DATA PROVIDED:
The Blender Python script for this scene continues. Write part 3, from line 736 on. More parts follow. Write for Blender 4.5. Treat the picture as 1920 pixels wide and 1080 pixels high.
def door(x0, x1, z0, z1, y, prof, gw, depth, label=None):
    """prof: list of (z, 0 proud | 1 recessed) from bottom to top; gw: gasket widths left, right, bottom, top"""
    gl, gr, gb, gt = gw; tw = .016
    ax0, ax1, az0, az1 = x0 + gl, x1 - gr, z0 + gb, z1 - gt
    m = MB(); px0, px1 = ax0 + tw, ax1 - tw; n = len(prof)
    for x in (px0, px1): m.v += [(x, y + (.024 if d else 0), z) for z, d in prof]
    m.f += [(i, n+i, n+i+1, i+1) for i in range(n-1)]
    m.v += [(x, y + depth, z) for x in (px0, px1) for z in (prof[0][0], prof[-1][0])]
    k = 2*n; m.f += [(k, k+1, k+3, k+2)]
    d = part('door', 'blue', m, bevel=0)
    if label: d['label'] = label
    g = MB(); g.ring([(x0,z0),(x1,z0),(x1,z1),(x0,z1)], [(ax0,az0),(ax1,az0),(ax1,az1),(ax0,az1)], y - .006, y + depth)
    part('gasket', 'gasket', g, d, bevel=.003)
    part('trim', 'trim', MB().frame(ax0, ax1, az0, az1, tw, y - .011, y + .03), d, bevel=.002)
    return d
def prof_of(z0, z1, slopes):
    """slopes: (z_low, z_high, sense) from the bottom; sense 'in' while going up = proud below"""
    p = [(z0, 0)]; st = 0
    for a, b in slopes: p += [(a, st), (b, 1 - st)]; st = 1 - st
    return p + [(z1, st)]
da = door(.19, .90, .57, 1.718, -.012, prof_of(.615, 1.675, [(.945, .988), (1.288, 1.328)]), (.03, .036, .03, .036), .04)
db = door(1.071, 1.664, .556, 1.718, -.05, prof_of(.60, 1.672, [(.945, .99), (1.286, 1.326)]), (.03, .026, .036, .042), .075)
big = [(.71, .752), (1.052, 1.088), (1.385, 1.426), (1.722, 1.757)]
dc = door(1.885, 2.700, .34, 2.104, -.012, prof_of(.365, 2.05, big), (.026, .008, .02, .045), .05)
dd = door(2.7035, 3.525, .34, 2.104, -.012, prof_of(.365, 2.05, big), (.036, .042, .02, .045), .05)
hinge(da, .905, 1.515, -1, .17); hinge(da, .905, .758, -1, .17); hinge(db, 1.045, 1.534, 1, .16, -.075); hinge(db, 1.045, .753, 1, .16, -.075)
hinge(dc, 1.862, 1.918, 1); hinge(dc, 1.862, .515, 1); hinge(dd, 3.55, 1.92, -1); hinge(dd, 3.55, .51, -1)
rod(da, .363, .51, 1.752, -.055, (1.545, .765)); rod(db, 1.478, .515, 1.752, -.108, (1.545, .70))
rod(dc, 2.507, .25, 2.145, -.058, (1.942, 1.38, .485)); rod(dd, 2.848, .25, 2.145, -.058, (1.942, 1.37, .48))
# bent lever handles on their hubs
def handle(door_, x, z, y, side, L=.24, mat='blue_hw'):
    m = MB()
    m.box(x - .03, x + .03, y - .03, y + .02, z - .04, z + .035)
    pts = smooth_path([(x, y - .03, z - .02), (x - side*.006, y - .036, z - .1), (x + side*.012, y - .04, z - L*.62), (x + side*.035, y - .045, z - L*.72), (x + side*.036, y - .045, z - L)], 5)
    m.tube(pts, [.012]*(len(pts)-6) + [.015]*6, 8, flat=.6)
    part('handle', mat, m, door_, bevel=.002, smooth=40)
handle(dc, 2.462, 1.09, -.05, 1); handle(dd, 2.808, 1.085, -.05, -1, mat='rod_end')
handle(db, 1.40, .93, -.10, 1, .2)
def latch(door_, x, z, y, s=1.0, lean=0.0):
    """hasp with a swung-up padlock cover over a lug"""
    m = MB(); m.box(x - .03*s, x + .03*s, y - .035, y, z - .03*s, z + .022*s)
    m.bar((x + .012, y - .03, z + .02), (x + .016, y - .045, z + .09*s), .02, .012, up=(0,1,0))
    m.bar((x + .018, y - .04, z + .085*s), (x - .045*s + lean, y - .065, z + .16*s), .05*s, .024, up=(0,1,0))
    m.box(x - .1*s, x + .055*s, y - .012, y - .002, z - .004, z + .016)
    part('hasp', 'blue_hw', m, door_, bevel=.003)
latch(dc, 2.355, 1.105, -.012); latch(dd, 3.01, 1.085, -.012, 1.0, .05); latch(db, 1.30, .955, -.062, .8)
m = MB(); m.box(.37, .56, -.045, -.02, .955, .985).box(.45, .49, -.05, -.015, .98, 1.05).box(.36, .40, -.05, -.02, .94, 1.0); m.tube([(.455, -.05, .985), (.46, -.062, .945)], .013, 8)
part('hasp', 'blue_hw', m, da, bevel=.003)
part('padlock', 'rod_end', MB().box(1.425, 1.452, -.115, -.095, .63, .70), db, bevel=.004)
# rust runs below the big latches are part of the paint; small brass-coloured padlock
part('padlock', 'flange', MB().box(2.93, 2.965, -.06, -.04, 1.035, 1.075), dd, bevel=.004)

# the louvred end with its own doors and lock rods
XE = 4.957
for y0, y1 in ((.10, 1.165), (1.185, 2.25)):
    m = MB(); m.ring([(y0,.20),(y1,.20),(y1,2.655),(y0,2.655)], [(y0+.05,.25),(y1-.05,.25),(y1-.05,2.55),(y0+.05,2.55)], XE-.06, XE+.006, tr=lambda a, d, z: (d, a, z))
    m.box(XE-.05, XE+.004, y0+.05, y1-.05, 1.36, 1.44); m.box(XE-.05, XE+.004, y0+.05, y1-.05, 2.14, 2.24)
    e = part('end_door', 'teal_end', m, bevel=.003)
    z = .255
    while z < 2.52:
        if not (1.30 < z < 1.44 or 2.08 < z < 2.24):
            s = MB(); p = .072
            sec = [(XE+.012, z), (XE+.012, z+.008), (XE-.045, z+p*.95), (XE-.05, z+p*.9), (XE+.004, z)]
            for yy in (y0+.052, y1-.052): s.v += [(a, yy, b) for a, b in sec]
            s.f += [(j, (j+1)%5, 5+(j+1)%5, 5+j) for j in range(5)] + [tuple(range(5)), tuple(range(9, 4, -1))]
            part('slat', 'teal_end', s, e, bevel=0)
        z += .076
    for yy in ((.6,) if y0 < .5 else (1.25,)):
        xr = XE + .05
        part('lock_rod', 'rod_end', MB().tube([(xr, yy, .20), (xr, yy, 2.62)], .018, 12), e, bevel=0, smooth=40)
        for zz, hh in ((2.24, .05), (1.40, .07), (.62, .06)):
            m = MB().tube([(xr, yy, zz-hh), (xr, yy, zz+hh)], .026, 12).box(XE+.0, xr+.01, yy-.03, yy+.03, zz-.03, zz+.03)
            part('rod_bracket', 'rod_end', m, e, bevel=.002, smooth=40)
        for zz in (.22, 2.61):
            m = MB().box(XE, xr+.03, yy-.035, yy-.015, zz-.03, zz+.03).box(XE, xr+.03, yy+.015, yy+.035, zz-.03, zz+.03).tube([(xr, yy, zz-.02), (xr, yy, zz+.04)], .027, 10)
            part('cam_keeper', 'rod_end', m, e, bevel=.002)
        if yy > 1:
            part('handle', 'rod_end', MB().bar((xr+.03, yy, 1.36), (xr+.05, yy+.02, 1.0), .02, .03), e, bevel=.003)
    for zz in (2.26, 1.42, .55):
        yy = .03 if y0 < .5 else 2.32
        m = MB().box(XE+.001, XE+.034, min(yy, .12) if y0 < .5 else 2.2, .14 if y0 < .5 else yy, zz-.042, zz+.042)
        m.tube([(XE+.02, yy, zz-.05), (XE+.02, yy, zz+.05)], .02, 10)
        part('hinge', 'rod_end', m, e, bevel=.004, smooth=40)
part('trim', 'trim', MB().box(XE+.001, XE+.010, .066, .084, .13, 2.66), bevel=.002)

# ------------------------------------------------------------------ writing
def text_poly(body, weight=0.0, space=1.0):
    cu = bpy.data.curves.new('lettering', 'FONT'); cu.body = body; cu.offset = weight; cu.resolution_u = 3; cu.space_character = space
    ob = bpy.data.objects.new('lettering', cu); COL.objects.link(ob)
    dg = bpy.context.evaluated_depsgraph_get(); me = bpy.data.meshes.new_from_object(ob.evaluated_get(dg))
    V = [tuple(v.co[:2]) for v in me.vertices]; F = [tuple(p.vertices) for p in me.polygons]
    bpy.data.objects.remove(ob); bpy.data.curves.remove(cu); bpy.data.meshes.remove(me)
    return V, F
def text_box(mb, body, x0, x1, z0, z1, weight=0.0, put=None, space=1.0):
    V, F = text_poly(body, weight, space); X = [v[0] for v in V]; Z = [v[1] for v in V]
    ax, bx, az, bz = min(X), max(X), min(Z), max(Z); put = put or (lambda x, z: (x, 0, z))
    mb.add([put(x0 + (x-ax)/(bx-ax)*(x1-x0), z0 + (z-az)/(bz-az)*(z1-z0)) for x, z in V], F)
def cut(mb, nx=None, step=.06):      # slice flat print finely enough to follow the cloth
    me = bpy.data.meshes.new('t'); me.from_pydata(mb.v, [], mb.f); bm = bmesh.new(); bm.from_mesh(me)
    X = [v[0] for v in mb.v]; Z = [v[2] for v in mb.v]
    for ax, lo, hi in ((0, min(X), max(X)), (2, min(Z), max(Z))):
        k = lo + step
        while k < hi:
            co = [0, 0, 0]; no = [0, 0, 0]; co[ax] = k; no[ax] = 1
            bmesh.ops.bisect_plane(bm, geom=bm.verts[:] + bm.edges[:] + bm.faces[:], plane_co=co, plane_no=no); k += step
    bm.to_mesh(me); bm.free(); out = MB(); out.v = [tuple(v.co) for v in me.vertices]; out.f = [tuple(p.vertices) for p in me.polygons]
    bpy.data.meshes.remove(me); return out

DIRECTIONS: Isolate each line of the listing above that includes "follow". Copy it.

OUTPUT OF THE EXERCISE:
The Blender Python script for this scene continues. Write part 3, from line 736 on. More parts follow. Write for Blender 4.5. Treat the picture as 1920 pixels wide and 1080 pixels high.
def cut(mb, nx=None, step=.06):      # slice flat print finely enough to follow the cloth